#### Provided material:
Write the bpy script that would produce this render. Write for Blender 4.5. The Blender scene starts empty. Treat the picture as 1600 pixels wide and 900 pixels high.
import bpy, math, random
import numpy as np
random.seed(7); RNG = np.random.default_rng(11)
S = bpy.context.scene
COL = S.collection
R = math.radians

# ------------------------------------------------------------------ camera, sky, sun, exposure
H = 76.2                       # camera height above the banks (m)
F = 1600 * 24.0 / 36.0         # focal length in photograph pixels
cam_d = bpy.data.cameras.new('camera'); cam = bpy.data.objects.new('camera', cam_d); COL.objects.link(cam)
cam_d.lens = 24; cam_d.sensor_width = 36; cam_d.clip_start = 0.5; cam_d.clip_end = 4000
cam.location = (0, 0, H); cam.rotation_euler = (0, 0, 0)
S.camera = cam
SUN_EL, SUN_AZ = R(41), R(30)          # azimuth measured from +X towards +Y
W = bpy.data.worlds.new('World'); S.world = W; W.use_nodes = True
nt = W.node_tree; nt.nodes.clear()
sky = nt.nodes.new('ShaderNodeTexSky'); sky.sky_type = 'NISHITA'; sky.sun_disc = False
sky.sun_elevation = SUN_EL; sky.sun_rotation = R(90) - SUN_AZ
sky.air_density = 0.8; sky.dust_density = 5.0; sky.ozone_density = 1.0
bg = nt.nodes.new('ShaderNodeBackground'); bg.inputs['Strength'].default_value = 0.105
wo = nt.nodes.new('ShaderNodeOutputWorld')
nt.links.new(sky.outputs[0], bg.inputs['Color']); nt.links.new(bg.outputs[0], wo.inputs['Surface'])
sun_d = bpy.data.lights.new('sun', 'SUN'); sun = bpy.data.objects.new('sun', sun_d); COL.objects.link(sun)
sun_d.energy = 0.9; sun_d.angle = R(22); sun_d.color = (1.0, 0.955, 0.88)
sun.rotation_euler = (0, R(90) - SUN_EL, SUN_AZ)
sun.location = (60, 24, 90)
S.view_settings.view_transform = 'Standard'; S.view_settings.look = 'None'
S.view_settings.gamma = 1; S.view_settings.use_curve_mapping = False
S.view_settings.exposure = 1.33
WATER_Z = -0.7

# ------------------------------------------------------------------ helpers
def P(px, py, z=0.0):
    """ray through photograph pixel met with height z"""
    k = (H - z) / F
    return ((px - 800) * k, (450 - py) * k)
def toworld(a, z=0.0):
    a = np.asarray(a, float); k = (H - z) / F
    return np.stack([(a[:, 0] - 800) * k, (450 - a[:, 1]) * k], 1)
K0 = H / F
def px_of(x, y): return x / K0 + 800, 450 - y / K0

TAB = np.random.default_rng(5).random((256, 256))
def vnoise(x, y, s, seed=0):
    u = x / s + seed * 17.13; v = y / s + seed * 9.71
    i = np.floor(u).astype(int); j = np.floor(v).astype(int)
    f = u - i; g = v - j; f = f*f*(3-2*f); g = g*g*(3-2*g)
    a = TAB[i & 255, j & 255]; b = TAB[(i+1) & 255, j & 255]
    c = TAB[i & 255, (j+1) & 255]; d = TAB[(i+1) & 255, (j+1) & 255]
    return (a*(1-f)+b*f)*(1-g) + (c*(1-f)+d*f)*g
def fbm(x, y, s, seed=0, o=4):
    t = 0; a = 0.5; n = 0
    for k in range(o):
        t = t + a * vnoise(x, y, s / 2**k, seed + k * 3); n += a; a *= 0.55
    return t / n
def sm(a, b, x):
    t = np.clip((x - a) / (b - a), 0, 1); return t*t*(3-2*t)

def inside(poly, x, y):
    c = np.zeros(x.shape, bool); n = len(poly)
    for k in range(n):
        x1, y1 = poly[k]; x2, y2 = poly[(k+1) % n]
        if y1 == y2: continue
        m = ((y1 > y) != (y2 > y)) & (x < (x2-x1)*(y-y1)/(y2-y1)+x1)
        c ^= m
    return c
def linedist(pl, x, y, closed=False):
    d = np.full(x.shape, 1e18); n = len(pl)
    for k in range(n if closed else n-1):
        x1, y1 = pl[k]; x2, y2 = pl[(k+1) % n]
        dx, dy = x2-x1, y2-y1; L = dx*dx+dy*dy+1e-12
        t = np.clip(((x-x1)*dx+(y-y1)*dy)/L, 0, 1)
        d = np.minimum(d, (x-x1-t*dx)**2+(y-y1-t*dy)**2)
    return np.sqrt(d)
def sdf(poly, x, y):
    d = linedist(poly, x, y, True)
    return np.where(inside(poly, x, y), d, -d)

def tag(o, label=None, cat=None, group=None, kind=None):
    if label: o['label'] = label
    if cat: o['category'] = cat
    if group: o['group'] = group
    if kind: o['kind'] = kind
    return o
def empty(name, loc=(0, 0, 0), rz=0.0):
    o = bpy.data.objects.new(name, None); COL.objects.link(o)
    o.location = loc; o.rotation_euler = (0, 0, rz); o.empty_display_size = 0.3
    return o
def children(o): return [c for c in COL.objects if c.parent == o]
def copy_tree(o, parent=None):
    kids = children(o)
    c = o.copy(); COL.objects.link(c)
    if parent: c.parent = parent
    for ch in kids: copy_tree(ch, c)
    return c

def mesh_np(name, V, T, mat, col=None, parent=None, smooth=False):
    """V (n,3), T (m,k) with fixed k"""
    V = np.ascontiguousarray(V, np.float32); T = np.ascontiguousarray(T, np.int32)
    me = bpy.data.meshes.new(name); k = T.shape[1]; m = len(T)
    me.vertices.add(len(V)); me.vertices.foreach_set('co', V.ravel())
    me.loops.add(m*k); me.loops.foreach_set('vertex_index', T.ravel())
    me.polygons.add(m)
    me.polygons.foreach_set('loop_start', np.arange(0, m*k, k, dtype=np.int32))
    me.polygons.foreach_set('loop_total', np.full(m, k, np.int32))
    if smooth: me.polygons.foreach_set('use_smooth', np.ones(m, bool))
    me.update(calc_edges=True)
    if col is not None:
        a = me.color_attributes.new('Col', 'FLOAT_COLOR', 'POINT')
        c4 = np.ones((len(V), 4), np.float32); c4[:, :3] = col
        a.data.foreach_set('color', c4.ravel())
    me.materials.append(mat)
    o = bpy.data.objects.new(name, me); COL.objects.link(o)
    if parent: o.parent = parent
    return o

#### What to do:
Please reproduce the entire listing, exactly as shown.

#### Result:
Write the bpy script that would produce this render. Write for Blender 4.5. The Blender scene starts empty. Treat the picture as 1600 pixels wide and 900 pixels high.
import bpy, math, random
import numpy as np
random.seed(7); RNG = np.random.default_rng(11)
S = bpy.context.scene
COL = S.collection
R = math.radians

# ------------------------------------------------------------------ camera, sky, sun, exposure
H = 76.2                       # camera height above the banks (m)
F = 1600 * 24.0 / 36.0         # focal length in photograph pixels
cam_d = bpy.data.cameras.new('camera'); cam = bpy.data.objects.new('camera', cam_d); COL.objects.link(cam)
cam_d.lens = 24; cam_d.sensor_width = 36; cam_d.clip_start = 0.5; cam_d.clip_end = 4000
cam.location = (0, 0, H); cam.rotation_euler = (0, 0, 0)
S.camera = cam
SUN_EL, SUN_AZ = R(41), R(30)          # azimuth measured from +X towards +Y
W = bpy.data.worlds.new('World'); S.world = W; W.use_nodes = True
nt = W.node_tree; nt.nodes.clear()
sky = nt.nodes.new('ShaderNodeTexSky'); sky.sky_type = 'NISHITA'; sky.sun_disc = False
sky.sun_elevation = SUN_EL; sky.sun_rotation = R(90) - SUN_AZ
sky.air_density = 0.8; sky.dust_density = 5.0; sky.ozone_density = 1.0
bg = nt.nodes.new('ShaderNodeBackground'); bg.inputs['Strength'].default_value = 0.105
wo = nt.nodes.new('ShaderNodeOutputWorld')
nt.links.new(sky.outputs[0], bg.inputs['Color']); nt.links.new(bg.outputs[0], wo.inputs['Surface'])
sun_d = bpy.data.lights.new('sun', 'SUN'); sun = bpy.data.objects.new('sun', sun_d); COL.objects.link(sun)
sun_d.energy = 0.9; sun_d.angle = R(22); sun_d.color = (1.0, 0.955, 0.88)
sun.rotation_euler = (0, R(90) - SUN_EL, SUN_AZ)
sun.location = (60, 24, 90)
S.view_settings.view_transform = 'Standard'; S.view_settings.look = 'None'
S.view_settings.gamma = 1; S.view_settings.use_curve_mapping = False
S.view_settings.exposure = 1.33
WATER_Z = -0.7

# ------------------------------------------------------------------ helpers
def P(px, py, z=0.0):
    """ray through photograph pixel met with height z"""
    k = (H - z) / F
    return ((px - 800) * k, (450 - py) * k)
def toworld(a, z=0.0):
    a = np.asarray(a, float); k = (H - z) / F
    return np.stack([(a[:, 0] - 800) * k, (450 - a[:, 1]) * k], 1)
K0 = H / F
def px_of(x, y): return x / K0 + 800, 450 - y / K0

TAB = np.random.default_rng(5).random((256, 256))
def vnoise(x, y, s, seed=0):
    u = x / s + seed * 17.13; v = y / s + seed * 9.71
    i = np.floor(u).astype(int); j = np.floor(v).astype(int)
    f = u - i; g = v - j; f = f*f*(3-2*f); g = g*g*(3-2*g)
    a = TAB[i & 255, j & 255]; b = TAB[(i+1) & 255, j & 255]
    c = TAB[i & 255, (j+1) & 255]; d = TAB[(i+1) & 255, (j+1) & 255]
    return (a*(1-f)+b*f)*(1-g) + (c*(1-f)+d*f)*g
def fbm(x, y, s, seed=0, o=4):
    t = 0; a = 0.5; n = 0
    for k in range(o):
        t = t + a * vnoise(x, y, s / 2**k, seed + k * 3); n += a; a *= 0.55
    return t / n
def sm(a, b, x):
    t = np.clip((x - a) / (b - a), 0, 1); return t*t*(3-2*t)

def inside(poly, x, y):
    c = np.zeros(x.shape, bool); n = len(poly)
    for k in range(n):
        x1, y1 = poly[k]; x2, y2 = poly[(k+1) % n]
        if y1 == y2: continue
        m = ((y1 > y) != (y2 > y)) & (x < (x2-x1)*(y-y1)/(y2-y1)+x1)
        c ^= m
    return c
def linedist(pl, x, y, closed=False):
    d = np.full(x.shape, 1e18); n = len(pl)
    for k in range(n if closed else n-1):
        x1, y1 = pl[k]; x2, y2 = pl[(k+1) % n]
        dx, dy = x2-x1, y2-y1; L = dx*dx+dy*dy+1e-12
        t = np.clip(((x-x1)*dx+(y-y1)*dy)/L, 0, 1)
        d = np.minimum(d, (x-x1-t*dx)**2+(y-y1-t*dy)**2)
    return np.sqrt(d)
def sdf(poly, x, y):
    d = linedist(poly, x, y, True)
    return np.where(inside(poly, x, y), d, -d)

def tag(o, label=None, cat=None, group=None, kind=None):
    if label: o['label'] = label
    if cat: o['category'] = cat
    if group: o['group'] = group
    if kind: o['kind'] = kind
    return o
def empty(name, loc=(0, 0, 0), rz=0.0):
    o = bpy.data.objects.new(name, None); COL.objects.link(o)
    o.location = loc; o.rotation_euler = (0, 0, rz); o.empty_display_size = 0.3
    return o
def children(o): return [c for c in COL.objects if c.parent == o]
def copy_tree(o, parent=None):
    kids = children(o)
    c = o.copy(); COL.objects.link(c)
    if parent: c.parent = parent
    for ch in kids: copy_tree(ch, c)
    return c

def mesh_np(name, V, T, mat, col=None, parent=None, smooth=False):
    """V (n,3), T (m,k) with fixed k"""
    V = np.ascontiguousarray(V, np.float32); T = np.ascontiguousarray(T, np.int32)
    me = bpy.data.meshes.new(name); k = T.shape[1]; m = len(T)
    me.vertices.add(len(V)); me.vertices.foreach_set('co', V.ravel())
    me.loops.add(m*k); me.loops.foreach_set('vertex_index', T.ravel())
    me.polygons.add(m)
    me.polygons.foreach_set('loop_start', np.arange(0, m*k, k, dtype=np.int32))
    me.polygons.foreach_set('loop_total', np.full(m, k, np.int32))
    if smooth: me.polygons.foreach_set('use_smooth', np.ones(m, bool))
    me.update(calc_edges=True)
    if col is not None:
        a = me.color_attributes.new('Col', 'FLOAT_COLOR', 'POINT')
        c4 = np.ones((len(V), 4), np.float32); c4[:, :3] = col
        a.data.foreach_set('color', c4.ravel())
    me.materials.append(mat)
    o = bpy.data.objects.new(name, me); COL.objects.link(o)
    if parent: o.parent = parent
    return o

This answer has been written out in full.